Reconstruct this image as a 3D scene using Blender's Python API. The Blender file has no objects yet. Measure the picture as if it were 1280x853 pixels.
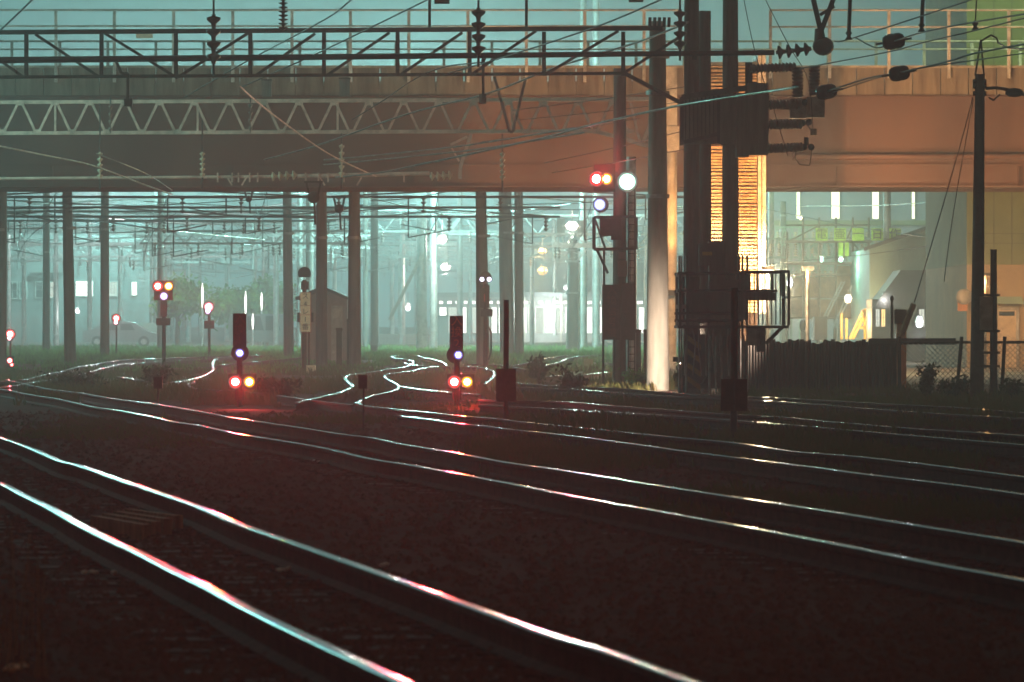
import bpy, math, random
from mathutils import Vector, Matrix, noise
R = math.radians
random.seed(7)
scene = bpy.context.scene
# ------------------------------------------------------------------ camera, world, exposure
F = 6000.0            # focal length in photo pixels (1280 wide)
CZ = 1.525            # eye height above the ballast; rail tops are at RZ
RZ = 0.16
cam_d = bpy.data.cameras.new('camera'); cam = bpy.data.objects.new('camera', cam_d)
scene.collection.objects.link(cam); scene.camera = cam
cam.location = (0, 0, CZ); cam.rotation_euler = (R(90), 0, 0)
cam_d.sensor_width = 36; cam_d.lens = F/1280*36
cam_d.shift_y = -26.5/1280
cam_d.dof.use_dof = True; cam_d.dof.focus_distance = 118; cam_d.dof.aperture_fstop = 7.5
cam_d.clip_start = 0.5; cam_d.clip_end = 4000

world = bpy.data.worlds.new('World'); scene.world = world; world.use_nodes = True
def world_nodes():
    nt = world.node_tree; nt.nodes.clear()
    N = nt.nodes.new; L = nt.links.new
    out = N('ShaderNodeOutputWorld'); bg = N('ShaderNodeBackground')
    tc = N('ShaderNodeTexCoord'); sep = N('ShaderNodeSeparateXYZ')
    L(tc.outputs['Generated'], sep.inputs[0])
    # glow of the lit yard low in the sky ahead, a little left of the middle
    dot = N('ShaderNodeVectorMath'); dot.operation = 'DOT_PRODUCT'
    L(tc.outputs['Generated'], dot.inputs[0])
    dot.inputs[1].default_value = Vector((-0.045, 1, 0.03)).normalized()
    mr = N('ShaderNodeMapRange'); mr.interpolation_type = 'SMOOTHSTEP'
    mr.inputs['From Min'].default_value = math.cos(R(11)); mr.inputs['From Max'].default_value = 1.0
    L(dot.outputs['Value'], mr.inputs['Value'])
    mix = N('ShaderNodeMix'); mix.data_type = 'RGBA'
    mix.inputs[6].default_value = (0.036, 0.088, 0.100, 1)      # night sky beside it
    mix.inputs[7].default_value = (0.11, 0.27, 0.285, 1)        # lit mist
    L(mr.outputs[0], mix.inputs[0])
    # dim warm town glow behind the camera and overhead
    mr2 = N('ShaderNodeMapRange'); mr2.interpolation_type = 'SMOOTHSTEP'
    mr2.inputs['From Min'].default_value = -0.1; mr2.inputs['From Max'].default_value = 0.9
    L(sep.outputs['Y'], mr2.inputs['Value'])
    mix2 = N('ShaderNodeMix'); mix2.data_type = 'RGBA'
    mix2.inputs[6].default_value = (0.050, 0.027, 0.014, 1)
    L(mr2.outputs[0], mix2.inputs[0]); L(mix.outputs[2], mix2.inputs[7])
    L(mix2.outputs[2], bg.inputs['Color']); bg.inputs['Strength'].default_value = 1.0
    L(bg.outputs[0], out.inputs['Surface'])
world_nodes()
scene.render.engine = 'CYCLES'
cy = scene.cycles
cy.max_bounces = 5; cy.diffuse_bounces = 2; cy.glossy_bounces = 3; cy.volume_bounces = 0; cy.transparent_max_bounces = 8
cy.use_denoising = True; cy.sample_clamp_indirect = 4; cy.caustics_reflective = False; cy.caustics_refractive = False
cy.volume_max_steps = 64
vs = scene.view_settings
vs.view_transform = 'Standard'; vs.look = 'None'; vs.gamma = 1; vs.exposure = 0.6; vs.use_curve_mapping = False
scene.display_settings.display_device = 'sRGB'

# ------------------------------------------------------------------ placing by measured direction and distance
def P(x, y, D): return Vector(((x-640)/F*D, D, CZ+(400-y)/F*D))
def DG(y): return CZ*F/(y-400.0)                   # distance at which the ballast shows at photo row y
def G(x, y): D = DG(y); return Vector(((x-640)/F*D, D, 0))
def mpx(n, D): return n*D/F

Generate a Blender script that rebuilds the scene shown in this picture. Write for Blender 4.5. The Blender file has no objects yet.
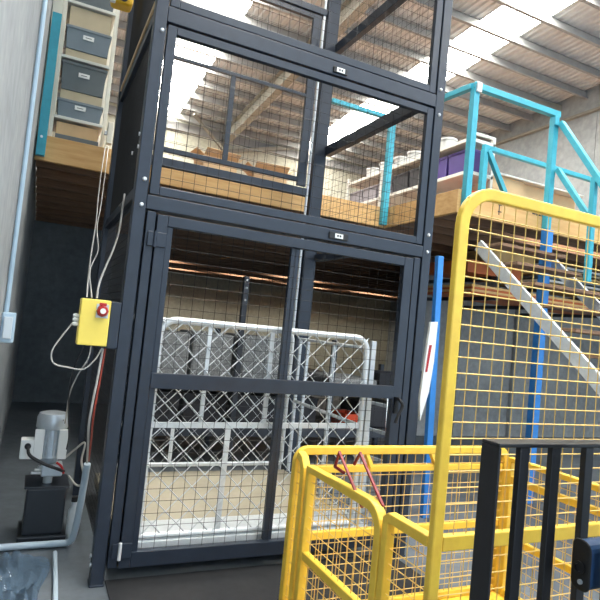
import bpy, math, random
from mathutils import Vector, Matrix
random.seed(7)
sc = bpy.context.scene
col = sc.collection
PI = math.pi

# ------------------------------------------------------------------ helpers
def lin(c):
    return tuple(((v / 255) / 12.92 if v / 255 <= .04045 else ((v / 255 + .055) / 1.055) ** 2.4) for v in c)

def mat(name, rgb, rough=.5, metal=0.0, var=.12, scale=6.0, bump=0.0, rgb2=None, stretch=None, spec=.5):
    m = bpy.data.materials.new(name); m.use_nodes = True
    nt = m.node_tree; N = nt.nodes; L = nt.links
    b = N['Principled BSDF']
    tc = N.new('ShaderNodeTexCoord'); mp = N.new('ShaderNodeMapping')
    if stretch: mp.inputs['Scale'].default_value = stretch
    nz = N.new('ShaderNodeTexNoise'); nz.inputs['Scale'].default_value = scale
    nz.inputs['Detail'].default_value = 6; nz.inputs['Roughness'].default_value = .6
    L.new(tc.outputs['Object'], mp.inputs['Vector']); L.new(mp.outputs['Vector'], nz.inputs['Vector'])
    cr = N.new('ShaderNodeValToRGB')
    c = lin(rgb)
    c2 = lin(rgb2) if rgb2 else tuple(min(1, v * (1 + var)) for v in c)
    c1 = c if rgb2 else tuple(v * (1 - var) for v in c)
    cr.color_ramp.elements[0].position = .3; cr.color_ramp.elements[1].position = .7
    cr.color_ramp.elements[0].color = (*c1, 1); cr.color_ramp.elements[1].color = (*c2, 1)
    L.new(nz.outputs['Fac'], cr.inputs['Fac']); L.new(cr.outputs['Color'], b.inputs['Base Color'])
    b.inputs['Roughness'].default_value = rough; b.inputs['Metallic'].default_value = metal
    b.inputs['Specular IOR Level'].default_value = spec
    if bump:
        bp = N.new('ShaderNodeBump'); bp.inputs['Strength'].default_value = bump; bp.inputs['Distance'].default_value = .01
        L.new(nz.outputs['Fac'], bp.inputs['Height']); L.new(bp.outputs['Normal'], b.inputs['Normal'])
    return m

def emis(name, rgb, strength):
    m = bpy.data.materials.new(name); m.use_nodes = True
    b = m.node_tree.nodes['Principled BSDF']
    b.inputs['Base Color'].default_value = (*lin(rgb), 1)
    b.inputs['Emission Color'].default_value = (*lin(rgb), 1)
    b.inputs['Emission Strength'].default_value = strength
    return m

ORG = {}
def tag(o, label=None, cat=None, group=None, kind=None):
    if label: o['label'] = label
    if cat: o['category'] = cat
    if group: o['group'] = group
    if kind: o['kind'] = kind
    return o

def thing(name, label, cat, loc=(0, 0, 0), group=None):
    o = bpy.data.objects.new(name, None); o.empty_display_size = .1
    col.objects.link(o); o.location = loc
    ORG[o.name] = Vector(loc)
    return tag(o, label, cat, group)

class MB:
    def __init__(s): s.v = []; s.f = []
    def add(s, vs, fs):
        k = len(s.v); s.v += [Vector(a) for a in vs]; s.f += [tuple(i + k for i in f) for f in fs]; return s
    def box(s, x0, x1, y0, y1, z0, z1):
        vs = [(x, y, z) for x in (x0, x1) for y in (y0, y1) for z in (z0, z1)]
        return s.add(vs, [(0, 1, 3, 2), (4, 6, 7, 5), (0, 4, 5, 1), (2, 3, 7, 6), (0, 2, 6, 4), (1, 5, 7, 3)])
    def bar(s, p, q, w, h, up=(0, 0, 1)):
        p, q = Vector(p), Vector(q); d = (q - p).normalized(); up = Vector(up)
        a = d.cross(up)
        if a.length < 1e-4: a = d.cross(Vector((0, 1, 0)))
        a.normalize(); b = a.cross(d).normalized(); a *= w / 2; b *= h / 2
        vs = [p - a - b, p + a - b, p + a + b, p - a + b, q - a - b, q + a - b, q + a + b, q - a + b]
        return s.add(vs, [(3, 2, 1, 0), (4, 5, 6, 7), (0, 1, 5, 4), (1, 2, 6, 5), (2, 3, 7, 6), (3, 0, 4, 7)])
    def tube(s, pts, r, n=8, closed=False, square=False, flat=None):
        pts = [Vector(p) for p in pts]; m = len(pts); rings = []
        prev = None
        for i, p in enumerate(pts):
            if closed: d = (pts[(i + 1) % m] - pts[i - 1])
            elif i == 0: d = pts[1] - pts[0]
            elif i == m - 1: d = pts[-1] - pts[-2]
            else: d = (pts[i + 1] - p).normalized() + (p - pts[i - 1]).normalized()
            d.normalize()
            if flat is not None: a = Vector(flat) - d * d.dot(Vector(flat))
            elif prev is None:
                a = d.cross(Vector((0, 0, 1)))
                if a.length < 1e-3: a = d.cross(Vector((0, 1, 0)))
            else: a = prev - d * prev.dot(d)
            a.normalize(); prev = a; b = d.cross(a)
            if square:
                r1, r2 = r if isinstance(r, tuple) else (r, r)
                rings.append([p + a * r1 * x + b * r2 * y for x, y in ((1, 1), (-1, 1), (-1, -1), (1, -1))])
            else:
                rings.append([p + (a * math.cos(2 * PI * k / n) + b * math.sin(2 * PI * k / n)) * r for k in range(n)])
        nn = 4 if square else n
        vs = [v for R in rings for v in R]; fs = []
        for i in range(m if closed else m - 1):
            j = (i + 1) % m
            for k in range(nn):
                fs.append((i * nn + k, i * nn + (k + 1) % nn, j * nn + (k + 1) % nn, j * nn + k))
        if not closed:
            fs.append(tuple(range(nn))[::-1]); fs.append(tuple((m - 1) * nn + k for k in range(nn)))
        return s.add(vs, fs)
    def wire(s, p, q, r): return s.tube([p, q], r, 4)
    def lathe(s, prof, c, n=24, axis='z'):
        c = Vector(c); vs = []; fs = []
        for (r, h) in prof:
            for k in range(n):
                a = 2 * PI * k / n; u, w = r * math.cos(a), r * math.sin(a)
                vs.append(c + (Vector((u, w, h)) if axis == 'z' else Vector((u, h, w)) if axis == 'y' else Vector((h, u, w))))
        for i in range(len(prof) - 1):
            for k in range(n):
                fs.append((i * n + k, i * n + (k + 1) % n, (i + 1) * n + (k + 1) % n, (i + 1) * n + k))
        fs.append(tuple(range(n))[::-1]); fs.append(tuple((len(prof) - 1) * n + k for k in range(n)))
        return s.add(vs, fs)
    def prism(s, poly, ax, a0, a1):
        n = len(poly)
        def P(u, v, a): return (a, u, v) if ax == 'x' else (u, a, v) if ax == 'y' else (u, v, a)
        vs = [P(u, v, a0) for u, v in poly] + [P(u, v, a1) for u, v in poly]
        fs = [tuple(range(n)), tuple(range(n, 2 * n))[::-1]]
        for i in range(n): fs.append((i, n + i, n + (i + 1) % n, (i + 1) % n))
        return s.add(vs, fs)
    def build(s, name, m, parent=None, bevel=0, smooth=False, label=None):
        me = bpy.data.meshes.new(name)
        if parent is not None: o0 = ORG[parent.name]
        else:
            xs = [v.x for v in s.v]; ys = [v.y for v in s.v]; zs = [v.z for v in s.v]
            o0 = Vector(((min(xs) + max(xs)) / 2, (min(ys) + max(ys)) / 2, min(zs)))
        me.from_pydata([tuple(v - o0) for v in s.v], [], s.f)
        import bmesh
        b = bmesh.new(); b.from_mesh(me); bmesh.ops.recalc_face_normals(b, faces=b.faces); b.to_mesh(me); b.free()
        me.materials.append(m)
        if smooth:
            for p in me.polygons: p.use_smooth = True
            try: me.set_sharp_from_angle(angle=math.radians(40))
            except Exception: pass
        o = bpy.data.objects.new(name, me); col.objects.link(o)
        if parent is not None: o.parent = parent
        else: o.location = o0
        ORG[o.name] = o0
        if bevel:
            md = o.modifiers.new('bevel', 'BEVEL'); md.width = bevel; md.segments = 2; md.limit_method = 'ANGLE'
        if label: o['label'] = label
        return o

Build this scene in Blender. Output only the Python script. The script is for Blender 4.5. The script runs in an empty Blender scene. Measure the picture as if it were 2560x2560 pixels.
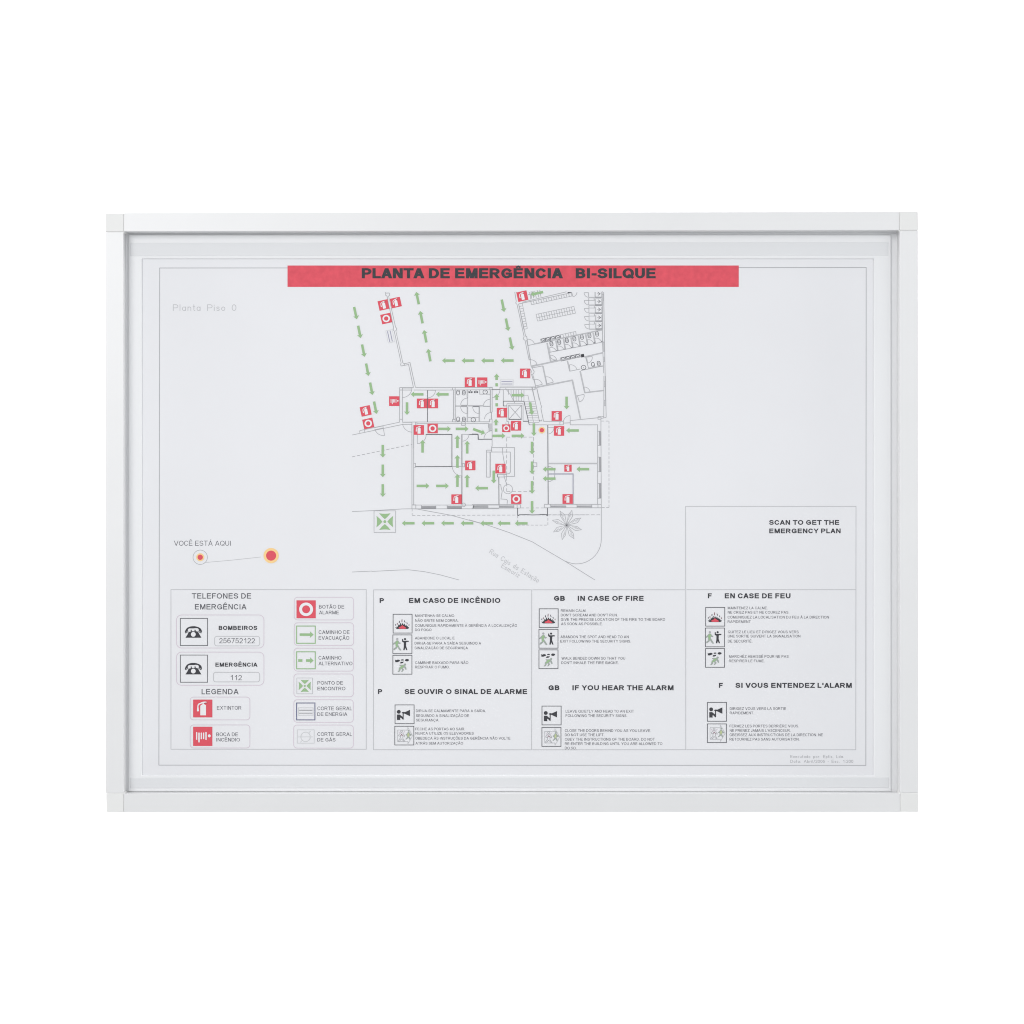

Exercise directions: Repeat only the lines from the one holding "Generate a Blender" to the one holding "return tuple(((v /", both ends included, and drop the images.

Result for this task:
Generate a Blender script that rebuilds the scene shown in this picture. Write for Blender 4.5. The Blender file has no objects yet.
import bpy, math, random
from mathutils import Vector, Matrix
random.seed(7)
sc = bpy.context.scene
col = sc.collection
PI = math.pi

# ------------------------------------------------------------------ helpers
def lin(c):
    return tuple(((v / 255) / 12.92 if v / 255 <= .04045 else ((v / 255 + .055) / 1.055) ** 2.4) for v in c)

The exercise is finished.